What you need to do: Check every line below for the string "recreates", and copy the lines that contain it.

Entries with scene source code:
►

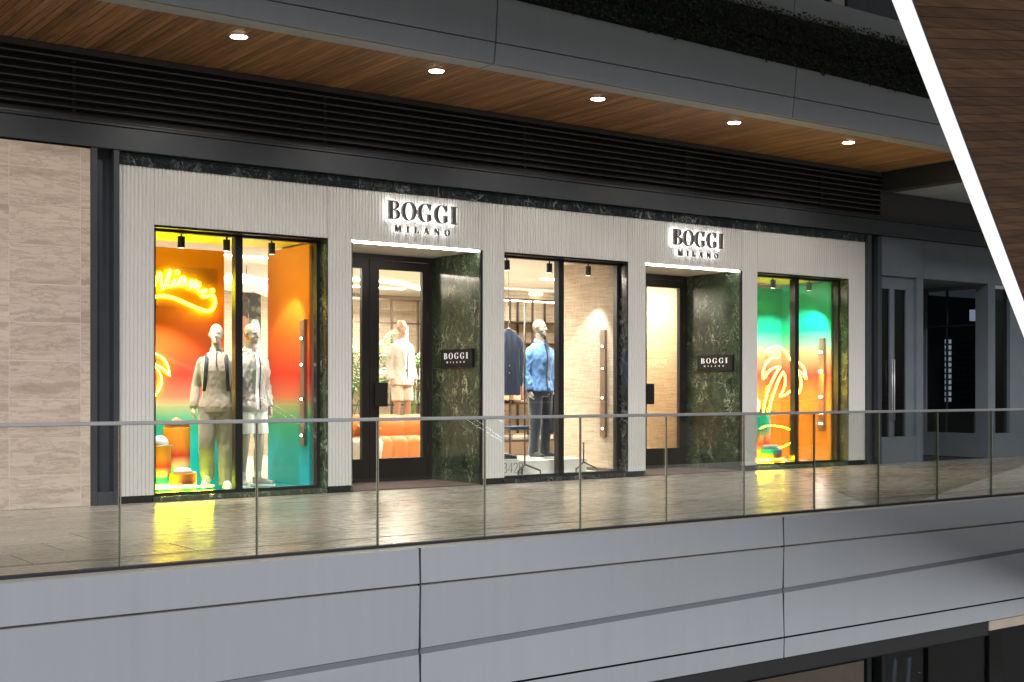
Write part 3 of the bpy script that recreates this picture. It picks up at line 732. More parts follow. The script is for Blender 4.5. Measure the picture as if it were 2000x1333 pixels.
# script 'Miami': metres on the backdrop, x to the right, z up
ns_ = empty('neon_sign', (5.55, 1.33, 2.165), label='yellow neon script reading Miami on the sunset backdrop', cat='neon sign')
def mi(u, v):   # design units (v down) -> metres
    return Vector(((u-60)*.00129 + .022, -.032, (600-v)*.001330 + .285 + (u-60)*.00012))
script = [(-72,704),(-46,622),(-22,548),(-2,514),(12,520),(14,570),(18,640),(24,692),(44,636),(70,566),(92,514),(106,516),(108,560),(116,618),(130,652),(150,604),(170,545),(190,494),(194,510),(176,566),(168,606),(180,630),(206,628),(226,598),(240,566)]
s2 = [(240,566),(228,602),(236,628),(262,614),(284,580),(304,562),(334,560),(306,564),(282,596),(288,626),(314,616),(340,572),(336,606),(350,630),(374,610),(398,588),(396,630),(390,658),(410,622),(436,594),(440,612),(430,656),(446,638),(472,616),(478,630),(464,666),(474,690),(504,688),(546,684),(520,698),(506,720),(522,740),(562,734),(592,730),(620,746),(632,790),(616,848),(562,872),(480,850),(360,796),(240,742),(130,714),(30,724),(-60,752)]
for st in (script, s2):
    p = smooth_path([mi(*q) for q in st], 5)
    for d in (.0105, -.0105):
        MB().tube(offset2(p, d), .0042, 6).build('tube', M['neon_yellow'], ns_, True)
for u, v in ((264, 512), (605, 690)):
    MB().tube([mi(u, v) + Vector((.022*math.cos(a*PI/6), 0, .022*math.sin(a*PI/6))) for a in range(12)], .0045, 6, closed=True).build('tube', M['neon_yellow'], ns_, True)
MB().box(-.02, .8, -.012, -.004, .0, .5).build('acrylic_plate', M['window_glass'], ns_)
palm = [[(430,357),(400,346),(365,345),(345,300),(310,250),(270,220),(230,213),(190,225),(155,250),(132,272),(160,270),(200,275),(235,295),(252,322),(215,320),(180,340),(145,390),(122,450),(118,500),(122,530),(150,490),(190,440),(230,415),(275,412),(250,450),(220,510),(180,600),(150,700),(128,800),(118,860)],
        [(174,860),(180,820),(195,740),(225,640),(260,540),(300,460),(318,500),(322,560),(305,630),(272,700),(310,690),(345,665),(372,640),(400,655),(430,690),(455,640),(470,570),(460,510),(432,455)],
        [(430,357),(470,385),(500,440),(515,530),(490,490),(460,460),(432,437),(425,448),(432,455)]]
def corner_path(pts):
    """smooth between sharp tips"""
    P = [Vector(p) for p in pts]; segs = []; cur = [P[0]]
    for i in range(1, len(P)-1):
        cur.append(P[i]); a = (P[i]-P[i-1]).normalized(); b = (P[i+1]-P[i]).normalized()
        if a.dot(b) < .25: segs.append(cur); cur = [P[i]]
    cur.append(P[-1]); segs.append(cur); out = []
    for s_ in segs: q = smooth_path(s_, 4) if len(s_) > 2 else s_; out += q if not out else q[1:]
    return out
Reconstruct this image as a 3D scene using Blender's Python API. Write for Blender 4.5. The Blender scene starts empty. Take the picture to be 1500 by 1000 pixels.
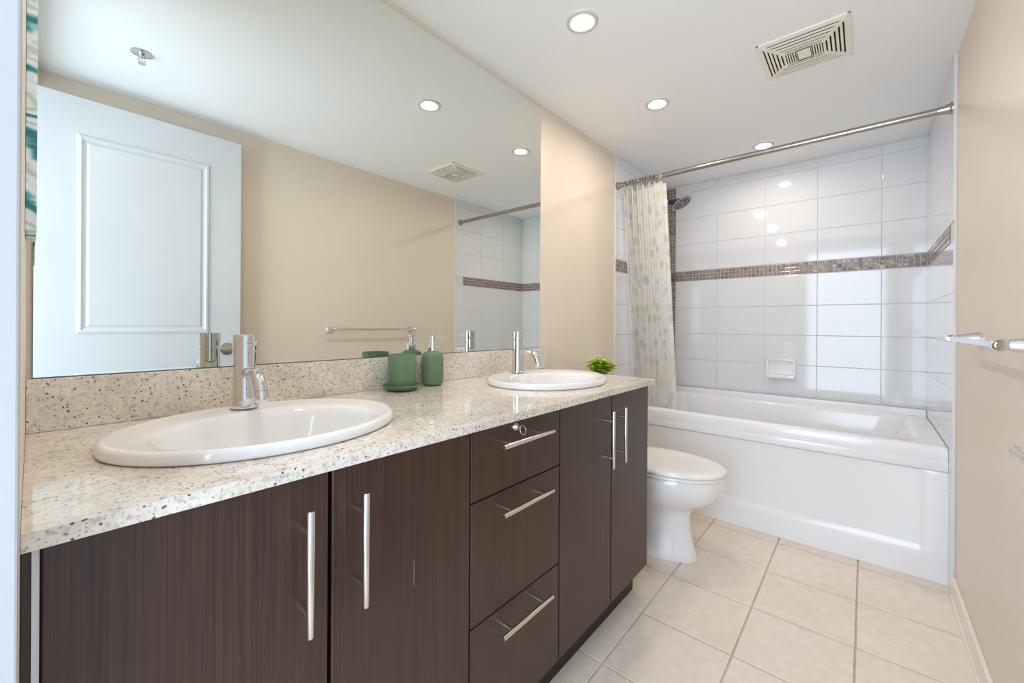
import bpy, bmesh, math, random
from mathutils import Vector, Matrix
random.seed(7)
C = bpy.context.scene
COL = C.collection
PI = math.pi

# ------------------------------------------------------------------ camera
A = math.radians(40.5934)
fwd = Vector((math.cos(A), math.sin(A), 0)); rgt = Vector((math.sin(A), -math.cos(A), 0))
M3 = Matrix((rgt, Vector((0, 0, 1)), -fwd)).transposed().to_4x4()
cam_d = bpy.data.cameras.new('camera'); cam = bpy.data.objects.new('camera', cam_d); COL.objects.link(cam)
cam.matrix_world = Matrix.Translation((0, 0, 1.08)) @ M3 @ Matrix.Rotation(math.radians(.3443), 4, 'Z')
cam_d.sensor_width = 36; cam_d.lens = 603.6 * 36 / 1500; cam_d.shift_y = (476.257 - 500) / 1500; cam_d.clip_start = .01
C.camera = cam

# ------------------------------------------------------------------ light and exposure
C.view_settings.view_transform = 'Standard'; C.view_settings.look = 'None'
C.view_settings.gamma = 1; C.view_settings.use_curve_mapping = False
C.view_settings.exposure = .78
C.cycles.diffuse_bounces = 8; C.cycles.max_bounces = 14
W = bpy.data.worlds.new('world'); C.world = W; W.use_nodes = True
W.node_tree.nodes['Background'].inputs[0].default_value = (.80, .90, 1, 1)
W.node_tree.nodes['Background'].inputs[1].default_value = .5
HALL_W, LENS_E = 36, 190
la = bpy.data.lights.new('hall_daylight', 'AREA'); la.shape = 'RECTANGLE'; la.size = 1.3; la.size_y = 2.0
la.energy = HALL_W; la.color = (.66, .81, 1)
lo = bpy.data.objects.new('hall_daylight', la); COL.objects.link(lo)
lo.location = (-.8, .42, 1.15); lo.rotation_euler = (0, math.radians(-90), 0)
lo.rotation_euler = Vector((1, 0, 0)).to_track_quat('-Z', 'Y').to_euler()
LAMPS = [(1.297, .784), (2.015, .788), (2.895, .475), (.265, .84)]

# ------------------------------------------------------------------ room numbers
H = 2.182; YM = 1.2306; YR = -.2785; XB = 3.336; XA = 2.4994; XT = 2.43; XE = -.0065
ZC = .867; YC = .641; YD = .661

# ------------------------------------------------------------------ materials
def mat(name, col=(.8, .8, .8), rough=.5, metal=0, spec=.5, coat=0, **k):
    m = bpy.data.materials.new(name); m.use_nodes = True
    b = m.node_tree.nodes['Principled BSDF']
    b.inputs['Base Color'].default_value = (*col, 1); b.inputs['Roughness'].default_value = rough
    b.inputs['Metallic'].default_value = metal; b.inputs['Specular IOR Level'].default_value = spec
    b.inputs['Coat Weight'].default_value = coat; b.inputs['Coat Roughness'].default_value = .08
    return m
def N(m, t, **k):
    n = m.node_tree.nodes.new(t)
    for a, v in k.items():
        if a in n.inputs: n.inputs[a].default_value = v
        else: setattr(n, a, v)
    return n
def L(m, a, b): m.node_tree.links.new(a, b)
def B(m): return m.node_tree.nodes['Principled BSDF']
def ramp(m, src, stops):
    r = N(m, 'ShaderNodeValToRGB'); e = r.color_ramp.elements
    while len(e) < len(stops): e.new(.5)
    for i, (p, c) in enumerate(stops):
        e[i].position = p; e[i].color = (*c, 1) if len(c) == 3 else c
    L(m, src, r.inputs[0]); return r
def mix(m, f, a, b, mode='MIX'):
    x = N(m, 'ShaderNodeMix', data_type='RGBA', blend_type=mode)
    if isinstance(f, (int, float)): x.inputs[0].default_value = f
    else: L(m, f, x.inputs[0])
    for i, v in ((6, a), (7, b)):
        if isinstance(v, tuple): x.inputs[i].default_value = (*v, 1)
        else: L(m, v, x.inputs[i])
    return x.outputs[2]
def coords(m, scale=(1, 1, 1), kind='Object'):
    t = N(m, 'ShaderNodeTexCoord'); p = N(m, 'ShaderNodeMapping'); p.inputs['Scale'].default_value = scale
    L(m, t.outputs[kind], p.inputs[0]); return p.outputs[0]
def noise(m, co, scale, detail=4, rough=.5):
    n = N(m, 'ShaderNodeTexNoise', Scale=scale, Detail=detail, Roughness=rough); L(m, co, n.inputs['Vector']); return n.outputs['Fac']
def bump(m, src, s, d=.002):
    b = N(m, 'ShaderNodeBump', Strength=s, Distance=d); L(m, src, b.inputs['Height']); L(m, b.outputs[0], B(m).inputs['Normal'])
def vary(m, col, col2, scale, lo=.35, hi=.65):
    co = coords(m); r = ramp(m, noise(m, co, scale), [(lo, col), (hi, col2)]); L(m, r.outputs[0], B(m).inputs['Base Color'])

WALLC = (.70, .585, .45)
m_paint = mat('beige_wall_paint', WALLC, .42); vary(m_paint, (.745, .65, .53), (.765, .67, .55), 1.5)
bump(m_paint, noise(m_paint, coords(m_paint), 260, 2), .05, .001)
m_ceil = mat('white_ceiling_paint', (.76, .75, .73), .55); vary(m_ceil, (.86, .865, .87), (.875, .88, .88), 1.2)
m_trim = mat('white_trim_paint', (.62, .63, .63), .45); vary(m_trim, (.49, .49, .50), (.51, .51, .52), 3)
m_base = mat('cream_baseboard_paint', (.84, .79, .70), .3); vary(m_base, (.83, .78, .69), (.85, .80, .72), 4)
m_door = mat('white_door_paint', (.80, .82, .82), .32); vary(m_door, (.60, .61, .62), (.62, .63, .64), 3)
m_tile = mat('white_glazed_tile', (.80, .80, .79), .06); vary(m_tile, (.72, .73, .745), (.74, .75, .76), 2)
m_grout = mat('white_grout', (.66, .65, .62), .8); vary(m_grout, (.68, .68, .675), (.70, .70, .695), 20)
m_mgrout = mat('pale_mosaic_grout', (.68, .63, .58), .8)
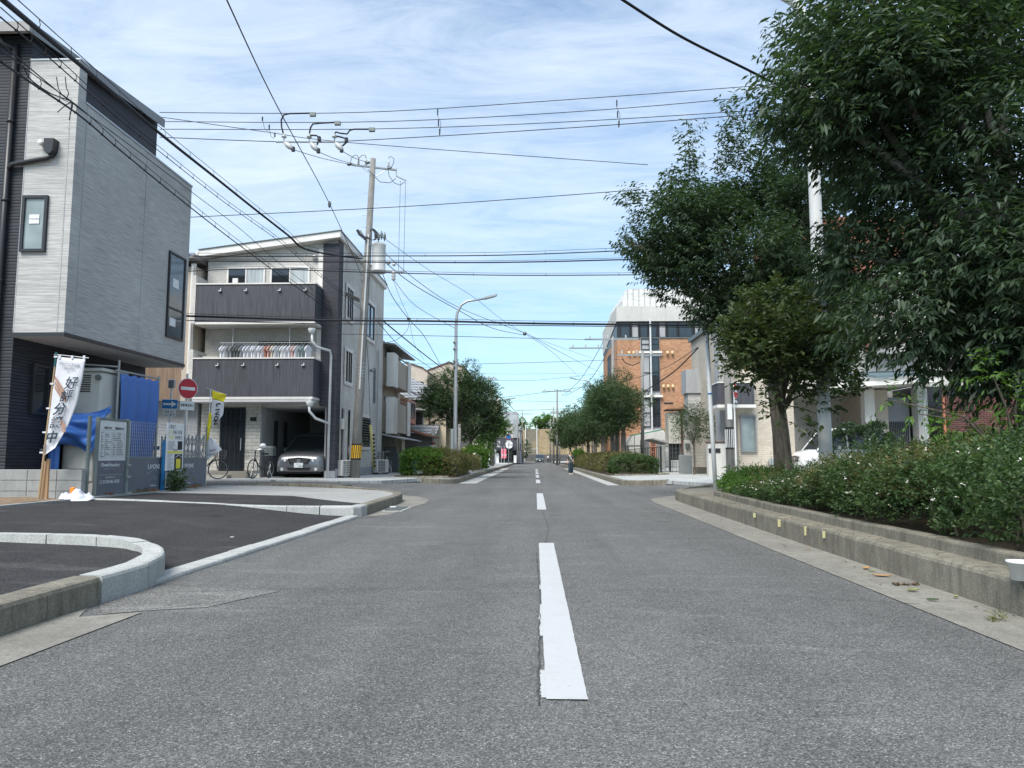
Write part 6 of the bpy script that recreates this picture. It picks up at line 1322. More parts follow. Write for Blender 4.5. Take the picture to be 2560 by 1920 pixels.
def tree(label,base,fork,ells,n,rng,per,leaf,mat,r0,seed,nleaf=7,twig=.28,droop=.6,width=.34,bark='bark',group=None,k=9,extra=None,cat='tree',name='street_tree'):
    t=thing(name,label,cat,base,group);cl=blobs(ells,n,rng[0],rng[1],seed)
    if extra: cl+=extra
    m=MB();limbs(m,base,fork,cl,r0,seed,k);m.build('trunk',bark,t,smooth=True)
    P,Dd=sprigs(cl,per,seed+1,centre=fork);leaves('crown',P,Dd,nleaf,leaf,mat,t,twig,droop,width,seed+2)
    return t,cl
# street trees on the left
tree('tall round street tree behind the left street lamp',(-4.05,36.5,.27),(-3.95,36.5,2.6),[(-4.05,36.5,4.05,1.35,1.4,1.25,3),(-3.5,36.5,4.9,.8,1,.8,.9),(-4.9,36.5,3.6,.6,.9,.8,.8),(-2.85,36.5,4.2,.8,.9,.7,1)],84,(.32,.55),330,.115,'leaf_street',.16,21,nleaf=7,twig=.2,group='trees along the left pavement')
tree('second left street tree, lower and rounder, beside the yellow marker post',(-4.4,50,.27),(-4.3,50,2.3),[(-4.2,50,3.6,1.65,1.3,1.3,3),(-3.3,50,3.6,1.1,1,1,1),(-3.0,49,4.9,.9,.8,1.0,1)],66,(.35,.6),260,.14,'leaf_street',.14,31,group='trees along the left pavement')
tree('third left street tree, pale green, dipping over the planter edge',(-3.9,58,.27),(-3.6,58,2.0),[(-3.5,58,3.3,1.3,1.3,1.3,3),(-4.0,57,1.9,.8,1,.6,1)],38,(.35,.6),240,.15,'leaf_fresh',.12,41,group='trees along the left pavement')
tree('small distant tree left of the bank stairs',(-2.4,140,.2),(-2.4,140,1.5),[(-2.5,140,2.6,1.3,1.3,1.6,1)],16,(.6,.9),60,.3,'leaf_street',.12,45)
# right row
for i,(yy,ux) in enumerate(((40,1557),(43.5,1543),(47,1529),(53,1506),(59,1487),(67,1469),(75,1455),(84,1440),(95,1425))):
    x=(ux-1337)/1850*yy;h=1+.08*math.sin(i*2.1)
    wd=1.15+.028*(yy-40) if i<7 else 2.0
    cx=x-.35
    tree('dark green clipped street tree, %s from the near end of the right row'%ords[i],(x,yy,.27),(x,yy,2.35),[(cx,yy,3.95,1.45*wd/1.15*.95,1.6,1.4*h,3),(cx-.55,yy,3.2,1.1,1.2,.8,1)],max(26,54-3*i),(.36,.6) if i<5 else (.45,.75),250 if i<3 else (150 if i<6 else 80),.125 if i<3 else .17 if i<6 else .24,'leaf_street',.16,60+i*7,nleaf=7,group='trees in the right hand row',bark='bark_pale',k=7)
# shrubs / hedges
def hedge(label,bx,n,size,mat,seed,nleaf=6,hf=None,name='hedge',kind=None,cat='hedge',rough=.08,group=None,twig=.09,droop=.2):
    """leafy box volume: bx=(x0,x1,y0,y1,z0,z1); hf gives the height along y"""
    R=np.random.RandomState(seed);x0,x1,y0,y1,z0,z1=bx;P=np.empty((n,3));Dd=np.empty((n,3))
    y=R.uniform(y0,y1,n);hh=np.array([hf(v) if hf else z1 for v in y]);k=R.uniform(0,1,n)
    wx=x1-x0;wz=hh-z0;per=wx+2*wz;a=R.uniform(0,1,n)*per
    dep=np.abs(R.normal(0,.10,n))
    bul=rough*(np.sin(y*2.3+seed)+np.sin(y*5.7+a*2)*.7+np.sin(a*7+y*3.1)*.6)
    for i in range(n):
        if a[i]<wz[i]: s=a[i]/wz[i];P[i]=(x0+dep[i]-bul[i]-.18*math.sin(s*math.pi)*wz[i]*.5,y[i],z0+s*wz[i]);Dd[i]=(-1,0,.5)
        elif a[i]<wz[i]+wx: s=(a[i]-wz[i])/wx;P[i]=(x0+s*wx,y[i],hh[i]-dep[i]+bul[i]+.10*math.sin(s*math.pi));Dd[i]=(0,0,1)
        else: s=(a[i]-wz[i]-wx)/wz[i];P[i]=(x1-dep[i]+bul[i],y[i],z0+s*wz[i]);Dd[i]=(1,0,.5)
    # leafy ends
    e=R.uniform(0,1,n)<.10;ne=e.sum();P[e,0]=R.uniform(x0,x1,ne);P[e,1]=np.where(R.uniform(0,1,ne)<.7,y0,y1)+R.normal(0,.06,ne);P[e,2]=z0+R.uniform(0,1,ne)*(np.array([hf(v) if hf else z1 for v in P[e,1]])-z0);Dd[e]=np.stack([R.normal(0,.4,ne),np.where(P[e,1]<(y0+y1)/2,-1,1),np.full(ne,.4)],1)
    Dd+=R.normal(0,.45,(n,3))
    o=leaves(name,P,Dd,nleaf,size,mat,None,twig,droop,.48,seed+3,loc=((x0+x1)/2,(y0+y1)/2,z0))
    if kind:o['kind']=kind
    if label:tag(o,label,cat,group)
    return o
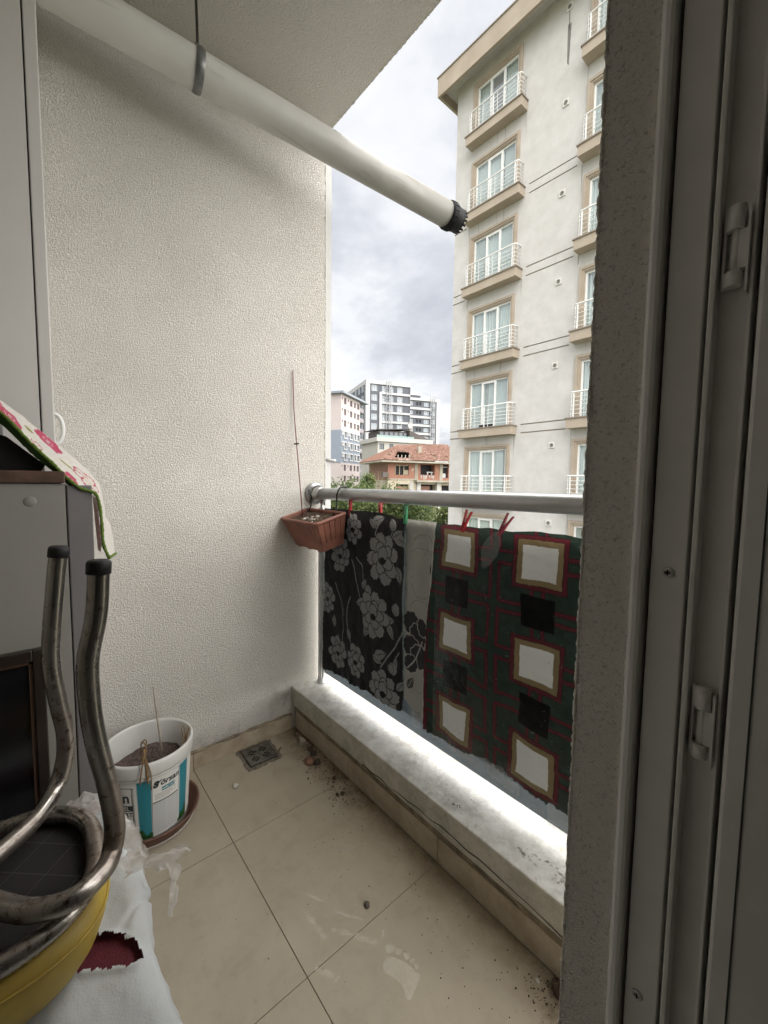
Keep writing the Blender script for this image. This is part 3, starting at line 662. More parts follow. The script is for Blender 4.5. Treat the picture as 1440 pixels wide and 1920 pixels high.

◄

Worked solution:
Write part 3 of the bpy script that recreates this picture. It picks up at line 732. More parts follow. The script is for Blender 4.5. Measure the picture as if it were 2000x1333 pixels.
Write part 6 of the bpy script that recreates this picture. It picks up at line 1322. More parts follow. Write for Blender 4.5. Take the picture to be 2560 by 1920 pixels.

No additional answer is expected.